İngiltere örneği, popülistlerin topladığı oyuncakları kırılana kadar yere vurduktan sonra iri gözlerle annesine bakan ya da başka kum havuzuna yönelen yaramaz çocuklara benzediğini gösterdi. Bu yaramazlar arasında Boris Johnson ve Nigel Farage'yi de sayabiliriz.
Ya Almanya? Almanya İçin Alternatif (AfD) partisinin zirvedeki iki ismi Frauke Petry ile Jörg Meuthen arasındaki liderlik kavgası popülistlerin aynı zamanda son derece egoist olduklarını da gözler önüne serdi. Ekip olarak çalışamadıklarını da. Almanya'nın egoist popülistleri hep haklı çıkmak, en iyisi olmak ve son sözü söylemek isterler.

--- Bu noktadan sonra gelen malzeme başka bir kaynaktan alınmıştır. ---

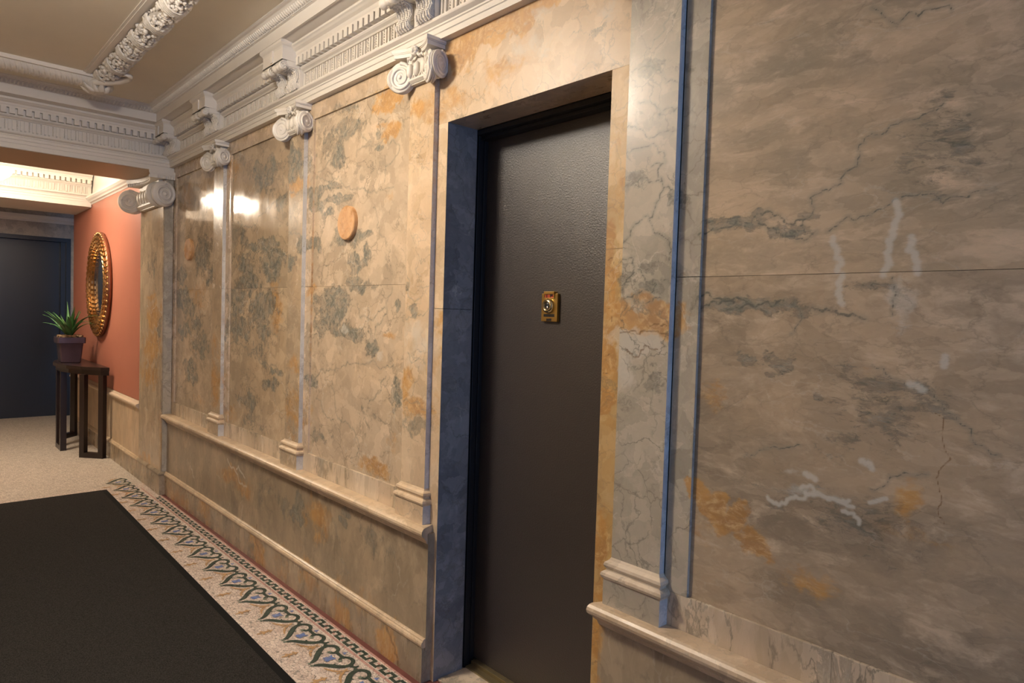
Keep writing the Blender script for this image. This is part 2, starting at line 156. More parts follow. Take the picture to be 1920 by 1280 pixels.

Aynı zamanda sert siyasi mücadele sırasında adil davranmak da mümkündür. Politikacılar bilmelidirler ki, son derece cazip gelse de ‘House of Cards' dizisini oynamıyoruz.
Siyaset uzlaşabilmektir
İlerde sosyal güvenlik sistemimizin geleceğini ya da Avrupa ülkeleri arasındaki ilişkileri böyleleri mi belirleyecek? Uzlaşma yeteneğinden yoksun bu insanlar mı? Sonuna kadar desteklemedikleri bir kararın sorumluluğunu paylaşmaktan kaçanlar mı? Aldıkları kararların uzun vadeli sonuçlarını düşünmeye ihtiyaç duymayanlar mı?
Angela Merkel de böyle bir hataya düştü. 2015 yılının Eylül ayında Almanya'nın sınırlarını mültecilere açmadan önce Avrupa Birliği'ndeki ortaklarına danışmaya gerek görmemişti. Sonunda Avrupa diplomasisinde yeniden buz çağı baş gösterdi. Ancak Merkel'in hatalarından ders aldığı da unutulmamalı. Birleşik Krallık'ın AB'den ayrılmaya karar vermesinden hemen sonra Varşova ile diyalog kurarak Polonya başkentinden aylardır hasretini çektiği olumlu mesajları aldı.
O halde ilerde hangi tip politikacıya ihtiyacımız olacak? İktidar ve uzlaşmanın pragmacıları ekseriyetle zekidirler. Ancak duygusal kuşatmayla gönlünün alınmasını isteyenlere artık pek ulaşamıyorlar. Kendini boşlukta hisseden kitleler popülistlerle radikallere yöneliyor. AB'nin içinde bulunduğu kriz ve popülist partilerin yükselişi bunu göstermiyor mu?
Güçlü lider gerçekten avantaj mı?
Ya popülist ve radikaller nasıl bir liderlik arzuluyor? Tabii ki onlara yol gösterecek güçlü bir lider. Ne kadar demode olsa da, bu böyle. Ama bu liderden birden fazlası çıkarsa, vay hallerine. Almanya İçin Alternatif'te olduğu gibi derhal, parti içinde iktidar mücadelesi ayağına dolaşan egoist boyutuna düşerler.
İdeal lider tipi ikisinin karışımı olsa gerektir. Hem anketleri izleyip politikalarına ona göre yön vererek tam anlamıyla popülist olacak, hem de kararlarının alternatifsizliğini savunup, kendini güçlü lider olarak pazarlayacak. Şimdilik yerine başkası konamaz olduğundan, tartışılmaz ve gerçekten alternatifi bulunmayan bir lider sayılacak. Almanya'nın başbakanı da bu tarife tıpatıp uymuyor mu?